I am sure that having these many resources, it’s not that hard to get some practice for reading. But I’d like to now start some coordination between my brain and hand. I mean, I want to be able to write quickly in Japanese as I am in English. Obviously its not a day’s work.
It would be great if I wrote little everyday.
But I am not sure as to what to write(pretty lame I know)
The bad part is, I tried to write something generic, like what I did today or something, but that would involve those kanjis which I haven’t studied yet.
Any suggestions as to what to write?
Or anyone knows something like a graded stories which I can just write down?
When Japanese kids in school haven’t learnt a kanji yet, they just write it in hiragana instead. That’ll help to get your hiragana writing speed up too.
You’re free to write about literally anything that interests you.
By “Writing practice but graded”, do you mean you want a knowledgeable person to check your writing and give you feedback on it? Or are you looking for a practice system to follow that slowly increases in difficulty?
The latter. Since I won’t be writing on my own, I won’t need a teacher to verify. But, as you said, graded practice is good. I mean it need not be strictly in line with wanikani levels, rather in some order.
There are graded kanji practice books for Japanese schoolchildren. I’ve used them although you’ll want to practice writing even more separately. I recommend a small whiteboard for that. These are great and also have sentences that you can practice reading or rewriting. They don’t include translations of course, but it’s fairly intuitive. They go up to at least 6th grade, but I can’t remember if I’ve seen beyond that or not.
and @dunlewy sorry to you both, I don’t want you to be disappointed, but this listing is really overpriced and these books are quite thin. In Japan, each book sells for ¥100 or a little less than a dollar. $5 each is a ridiculous mark up. They are about 75 pages long, but have large font. I should have either checked the listing or just sent the picture. My sincere apologies.
I started very early to study kanji kentei and passed regularly tests. This is a good writing practice and a way to develop your vocabulary. Wanikani kanji order follows approximately the test order and this is very progressive at least until 5 kyuu. (I personally worked exclusively on past tests with 過去問題集 serie and I use an excellent app on iOS Kanji teacher focusing on the writing test)
I have heard of kentei. But I am not sure what it is. Is it a textbook series or an application? If it’s an application, is there an android alternative?
I don’t think so. I also search a version for pc but I didn’t find any equivalent.
This tools is also well maintained and new interesting features continuously appeared since I started to use it. It is a very good complement to Wanikani for the writing part and vocabulary.
I went through the site, but I didn’t find the books you were referring to. Could you please help regarding this?
Thanks
By the way, the sample tests are really cool. And I found an android version of that, namely, JLPT test.
Oh there is an android application for kanji kentei as well.

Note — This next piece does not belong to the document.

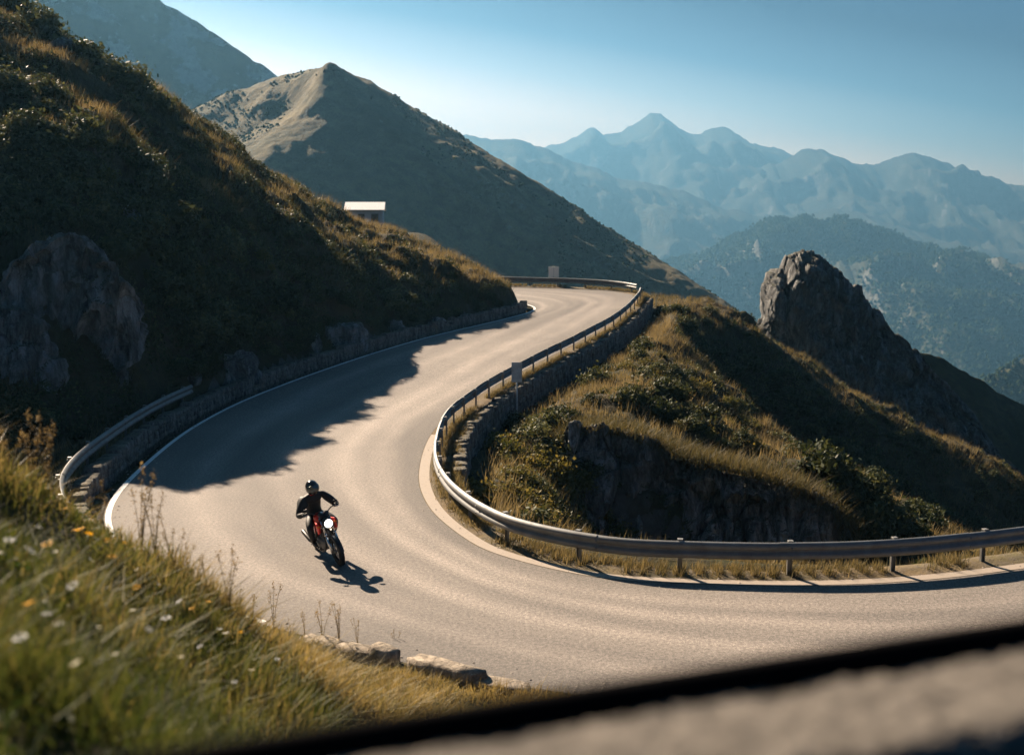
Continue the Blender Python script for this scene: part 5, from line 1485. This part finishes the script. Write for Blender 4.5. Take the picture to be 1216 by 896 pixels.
for px, py, s_, lb in ((96, 672, 2.2, 'largest orange flower in the foreground meadow'), (108, 676, 1.3, 'orange flower touching the largest one'), (130, 682, 1.1, 'orange flower just right of the largest pair'), (136, 704, 1.4, 'orange flower below and right of the largest pair'), (80, 645, .9, 'small orange flower above the largest one'), (150, 684, .8, 'small orange flower at the right of the orange cluster'),
                       (249, 752, 1.1, 'orange flower low in the meadow near the dry weeds'), (230, 763, .9, 'orange flower beside the low one near the dry weeds'), (288, 788, 1.0, 'orange flower nearest the kerb stones'), (60, 705, 1.4, 'orange flower at the left, below the small upper one'), (165, 742, 1.3, 'orange flower in the middle of the meadow'), (40, 800, 1.2, 'orange flower low at the left edge of the meadow')):
    put_flower(px, py, FO, lb, 'orange flowers in the meadow', s_)
for px, py in ((262, 784), (200, 788), (270, 796), (218, 852), (70, 715), (90, 752), (160, 770), (120, 800), (60, 790), (180, 820), (240, 815), (300, 830), (40, 730), (110, 705), (75, 830), (140, 845), (330, 810), (280, 850), (30, 840), (50, 690), (15, 700), (190, 735), (215, 760), (165, 715), (95, 870)):
    put_flower(px, py, FW, 'small white daisy scattered in the blurred foreground meadow', 'white daisies in the meadow', rr.uniform(.9, 1.7), rr.uniform(.28, .38))

# loose gravel swept to the road edges
r = np.random.default_rng(901); n = 1500
k = r.integers(0, len(LI), n); off = r.normal(.55, .3, n); P1 = np.c_[LI[k, :2] + nI[k] * off[:, None], np.zeros(n)]
nO = normals2d(LO); k = r.integers(0, len(LO), n); off = r.normal(-.05, .35, n); P2 = np.c_[LO[k, :2] + nO[k] * off[:, None], np.zeros(n)]
P = np.vstack([P1, P2]); P = P[(P[:, 1] < 70)]; P[:, 2] = road_z(P[:, 1]) + .15
M['gravel'] = simple('road_gravel', (.30, .265, .225), .9, var=.3, scale=3)
g = blob_field('gravel', P, np.abs(r.normal(.014, .008, len(P))) + .005, M['gravel'], 902, .7)


# ------------------------------------------------------------------ render settings
vs = scene.view_settings
scene.display_settings.display_device = 'sRGB'
vs.view_transform = 'Standard'; vs.look = 'None'; vs.gamma = 1; vs.exposure = 1.95; vs.use_curve_mapping = False
scene.render.engine = 'CYCLES'
cy = scene.cycles
cy.use_denoising = True
try: cy.denoiser = 'OPENIMAGEDENOISE'
except Exception: pass
try: cy.denoising_prefilter = 'ACCURATE'
except Exception: pass
cy.max_bounces = 6; cy.diffuse_bounces = 1; cy.glossy_bounces = 3; cy.transmission_bounces = 3; cy.volume_bounces = 0
cy.sample_clamp_indirect = 6; cy.volume_max_steps = 64
scene.render.film_transparent = False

You should find it in google or amazon with this key word: 漢検 10級 過去問題集 平成30年度版 (here last edition year 30, level 10 ). You can find many kind of book on this test, I just find it more efficient to work directly on actual tests and checking how I progress from first to fifteenth proposed test. With this method I was able to pass a new level every 4 month (every session proposed in fact). I read some people directly jump to higher level but in fact, at least until 5級, every level is almost focus on the new ~200 kanji. It roughly match my reading knowledge from Wanikani. But the writing practice is really more complicated to me: the biggest problem is not really the writing ability itself but the capacity to remind a kanji from katakana and context.